Writing in The Irish Times on Thursday Donal Donovan, former deputy director of the International Monetary Fund and a member of the Fiscal Advisory Council mildly but firmly rebuked those who blithely advocate abandoning our debt reduction targets. "Those calling for less austerity may in part believe that increasing Ireland's debt even further does not greatly matter. From this perspective, the need to regain market creditworthiness so as to avoid any possible second bailout, as well as the moral issue raised by transferring a larger debt burden to our children and grandchildren, appears to be downplayed," he wrote.

Former taoiseach John Bruton, speaking at an event to mark the Irish presidency of the EU in Christ Church Cathedral, also made the point that an ethical inter-generational perspective should be part of the "austerity" debate. Bruton argued that we should not pass on to the next generation debts that have arisen from our own mistakes, just as we should not degrade the environment for future generations.

One of the less acceptable features of the Irish response to the crisis so far has been the way so much of the burden has been foisted on the young, many of whom have been forced to emigrate because of unemployment, while the State pensions and entitlements of older people have largely been protected. One of the troika’s ongoing quibbles is the slowness of the response to its injunctions about the need for a root-and-branch shake-up in the way unemployment is dealt with. Addressing this problem is vital if young people are to have opportunities to work here.

Both Coalition parties need to come out fighting and defend the need for their debt reduction policies if they want to get any political credit for their achievements. So far Fine Gael has made a much better job than Labour of convincing its supporters it is on the right track.
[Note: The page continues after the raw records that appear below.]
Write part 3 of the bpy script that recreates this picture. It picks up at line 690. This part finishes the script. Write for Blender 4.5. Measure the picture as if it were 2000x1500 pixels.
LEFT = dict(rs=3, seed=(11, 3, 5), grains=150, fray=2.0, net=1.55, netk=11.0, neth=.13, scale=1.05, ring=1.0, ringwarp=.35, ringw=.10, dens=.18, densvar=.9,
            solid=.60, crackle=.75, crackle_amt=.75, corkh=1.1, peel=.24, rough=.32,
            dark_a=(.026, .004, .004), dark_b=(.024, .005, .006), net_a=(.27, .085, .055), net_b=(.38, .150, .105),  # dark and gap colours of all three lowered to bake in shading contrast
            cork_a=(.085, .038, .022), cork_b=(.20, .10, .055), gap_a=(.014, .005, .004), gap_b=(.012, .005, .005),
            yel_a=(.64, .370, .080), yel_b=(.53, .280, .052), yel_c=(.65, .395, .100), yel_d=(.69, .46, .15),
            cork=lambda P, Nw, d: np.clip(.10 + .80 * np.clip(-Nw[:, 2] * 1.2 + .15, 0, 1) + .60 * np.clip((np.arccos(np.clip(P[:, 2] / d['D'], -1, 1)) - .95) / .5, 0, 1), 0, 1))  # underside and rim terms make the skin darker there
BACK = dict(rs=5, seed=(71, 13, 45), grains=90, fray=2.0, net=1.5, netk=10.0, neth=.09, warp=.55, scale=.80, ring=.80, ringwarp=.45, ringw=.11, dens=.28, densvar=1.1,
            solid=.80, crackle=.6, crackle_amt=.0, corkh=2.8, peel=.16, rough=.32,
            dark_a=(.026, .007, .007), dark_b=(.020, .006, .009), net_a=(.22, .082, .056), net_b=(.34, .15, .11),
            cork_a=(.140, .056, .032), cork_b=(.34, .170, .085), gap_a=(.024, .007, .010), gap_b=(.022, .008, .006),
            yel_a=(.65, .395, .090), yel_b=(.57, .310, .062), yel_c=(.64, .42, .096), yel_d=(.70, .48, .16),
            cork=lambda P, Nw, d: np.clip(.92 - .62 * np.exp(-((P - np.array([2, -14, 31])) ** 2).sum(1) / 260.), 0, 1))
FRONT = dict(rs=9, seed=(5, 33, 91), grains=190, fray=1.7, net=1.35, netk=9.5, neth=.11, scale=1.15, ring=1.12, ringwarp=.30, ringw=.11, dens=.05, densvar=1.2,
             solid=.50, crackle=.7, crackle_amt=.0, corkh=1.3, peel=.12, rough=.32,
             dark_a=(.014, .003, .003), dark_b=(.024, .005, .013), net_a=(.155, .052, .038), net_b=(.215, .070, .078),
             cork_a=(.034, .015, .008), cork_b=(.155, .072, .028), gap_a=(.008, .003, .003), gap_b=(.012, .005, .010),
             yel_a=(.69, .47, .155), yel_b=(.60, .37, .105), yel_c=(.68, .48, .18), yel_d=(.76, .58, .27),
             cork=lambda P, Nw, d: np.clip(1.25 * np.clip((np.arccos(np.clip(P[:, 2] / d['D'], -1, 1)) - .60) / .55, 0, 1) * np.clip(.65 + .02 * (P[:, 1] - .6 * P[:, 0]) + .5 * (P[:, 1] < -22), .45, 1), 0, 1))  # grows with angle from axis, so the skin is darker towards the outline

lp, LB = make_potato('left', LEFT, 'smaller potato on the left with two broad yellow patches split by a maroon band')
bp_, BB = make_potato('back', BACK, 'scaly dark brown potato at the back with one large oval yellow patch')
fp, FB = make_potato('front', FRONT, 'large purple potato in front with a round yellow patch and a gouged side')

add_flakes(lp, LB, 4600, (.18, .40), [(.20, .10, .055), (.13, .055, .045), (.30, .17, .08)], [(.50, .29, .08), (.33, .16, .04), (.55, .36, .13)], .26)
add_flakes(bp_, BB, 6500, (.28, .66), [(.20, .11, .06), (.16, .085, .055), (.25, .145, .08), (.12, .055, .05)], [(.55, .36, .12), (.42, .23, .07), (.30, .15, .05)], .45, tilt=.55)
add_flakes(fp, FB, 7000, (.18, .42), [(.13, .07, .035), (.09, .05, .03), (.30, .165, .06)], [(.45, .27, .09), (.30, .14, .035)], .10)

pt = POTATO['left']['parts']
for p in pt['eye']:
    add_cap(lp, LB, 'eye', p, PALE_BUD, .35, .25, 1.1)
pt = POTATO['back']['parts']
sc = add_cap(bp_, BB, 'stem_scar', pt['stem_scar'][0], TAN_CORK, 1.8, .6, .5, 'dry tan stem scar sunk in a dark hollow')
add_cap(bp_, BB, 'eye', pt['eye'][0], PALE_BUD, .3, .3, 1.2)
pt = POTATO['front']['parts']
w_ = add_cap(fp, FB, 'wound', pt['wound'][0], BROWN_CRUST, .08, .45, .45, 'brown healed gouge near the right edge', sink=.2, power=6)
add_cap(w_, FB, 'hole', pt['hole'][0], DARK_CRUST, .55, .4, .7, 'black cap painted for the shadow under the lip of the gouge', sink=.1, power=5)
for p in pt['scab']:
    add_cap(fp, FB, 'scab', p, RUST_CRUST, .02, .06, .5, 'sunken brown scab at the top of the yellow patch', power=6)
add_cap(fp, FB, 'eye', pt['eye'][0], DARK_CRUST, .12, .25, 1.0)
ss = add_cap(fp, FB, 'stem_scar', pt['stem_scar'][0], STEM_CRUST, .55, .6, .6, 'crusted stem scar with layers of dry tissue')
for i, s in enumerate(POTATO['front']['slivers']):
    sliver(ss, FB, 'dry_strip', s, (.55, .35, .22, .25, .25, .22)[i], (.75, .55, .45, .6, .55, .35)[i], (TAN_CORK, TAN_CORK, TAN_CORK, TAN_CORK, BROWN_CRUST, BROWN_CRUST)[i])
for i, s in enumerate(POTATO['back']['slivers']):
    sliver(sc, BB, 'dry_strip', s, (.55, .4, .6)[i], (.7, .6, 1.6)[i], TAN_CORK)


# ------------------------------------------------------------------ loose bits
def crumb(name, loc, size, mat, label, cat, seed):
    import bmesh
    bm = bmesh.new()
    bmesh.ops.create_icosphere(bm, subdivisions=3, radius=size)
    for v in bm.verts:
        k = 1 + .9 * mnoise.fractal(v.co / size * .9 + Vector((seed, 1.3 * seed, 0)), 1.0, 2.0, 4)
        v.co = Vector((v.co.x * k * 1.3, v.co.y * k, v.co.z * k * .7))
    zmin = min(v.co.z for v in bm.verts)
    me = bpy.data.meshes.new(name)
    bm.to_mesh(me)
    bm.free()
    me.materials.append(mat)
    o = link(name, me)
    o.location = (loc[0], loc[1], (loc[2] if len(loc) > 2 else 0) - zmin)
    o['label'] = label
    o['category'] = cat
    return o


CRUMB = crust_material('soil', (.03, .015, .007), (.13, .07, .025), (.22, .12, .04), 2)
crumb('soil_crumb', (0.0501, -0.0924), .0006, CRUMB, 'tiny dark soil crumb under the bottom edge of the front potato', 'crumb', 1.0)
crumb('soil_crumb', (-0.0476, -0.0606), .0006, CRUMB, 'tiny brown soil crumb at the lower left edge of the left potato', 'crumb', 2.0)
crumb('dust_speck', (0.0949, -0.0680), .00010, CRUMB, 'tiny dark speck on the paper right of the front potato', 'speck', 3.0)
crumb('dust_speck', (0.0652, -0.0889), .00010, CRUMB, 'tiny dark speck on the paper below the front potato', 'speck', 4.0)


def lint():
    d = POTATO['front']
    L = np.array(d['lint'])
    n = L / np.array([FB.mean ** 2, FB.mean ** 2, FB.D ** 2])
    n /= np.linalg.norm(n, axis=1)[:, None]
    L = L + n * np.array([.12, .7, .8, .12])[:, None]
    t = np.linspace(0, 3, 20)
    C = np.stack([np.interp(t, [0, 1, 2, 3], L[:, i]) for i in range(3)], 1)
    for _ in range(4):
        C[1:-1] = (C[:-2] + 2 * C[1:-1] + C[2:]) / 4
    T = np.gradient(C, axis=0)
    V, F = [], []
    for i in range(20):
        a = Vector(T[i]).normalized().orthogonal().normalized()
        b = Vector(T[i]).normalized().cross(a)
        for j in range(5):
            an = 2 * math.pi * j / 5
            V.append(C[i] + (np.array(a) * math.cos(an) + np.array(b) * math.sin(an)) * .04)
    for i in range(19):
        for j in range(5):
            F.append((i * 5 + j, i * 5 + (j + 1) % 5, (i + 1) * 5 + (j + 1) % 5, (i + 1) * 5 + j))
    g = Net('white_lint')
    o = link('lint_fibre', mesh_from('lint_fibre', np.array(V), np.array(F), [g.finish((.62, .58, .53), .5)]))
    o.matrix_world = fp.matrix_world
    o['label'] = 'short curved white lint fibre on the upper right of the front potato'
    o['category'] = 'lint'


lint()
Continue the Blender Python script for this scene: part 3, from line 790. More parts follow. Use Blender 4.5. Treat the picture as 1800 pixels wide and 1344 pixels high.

It may not be all that surprising that Fine Gael’s generally middle-class supporters are more amenable to accepting the Government’s argument but, as against that, middle-class voters are bearing the brunt of the substantial increase in taxation that has been required to deal with the deficit.

Labour has actually achieved considerable success in policy terms in protecting social spending and ensuring that most of the adjustment to date has come from taxation but it does not appear to be getting much credit from its supporters.
This is partly due to the fact that it appears ambivalent about the need for the policies it is pursuing in government.

Falling between two stools
Labour TDs are inclined to go a bit of the road with the anti-"austerity" campaigners and so end up falling between two stools. Brendan Howlin rightly pointed out in the Dáil recently that the Government's gradualist approach to reducing the deficit actually represented an "anti-austerity" policy, but many of his colleagues have not made that argument nearly forcibly enough.

There is a strong case to be made that in the kind of economic meltdown the country so narrowly avoided, the people who would have suffered most were welfare recipients and public servants, both categories dependent on State spending. By helping to ensure the worst did not happen Labour played an important role in protecting its key constituencies.

It will not be easy to make that argument if further public service pay cuts are imposed in the coming weeks but Labour TDs need to carry the fight to their critics if they are to have a real chance of surviving the next election.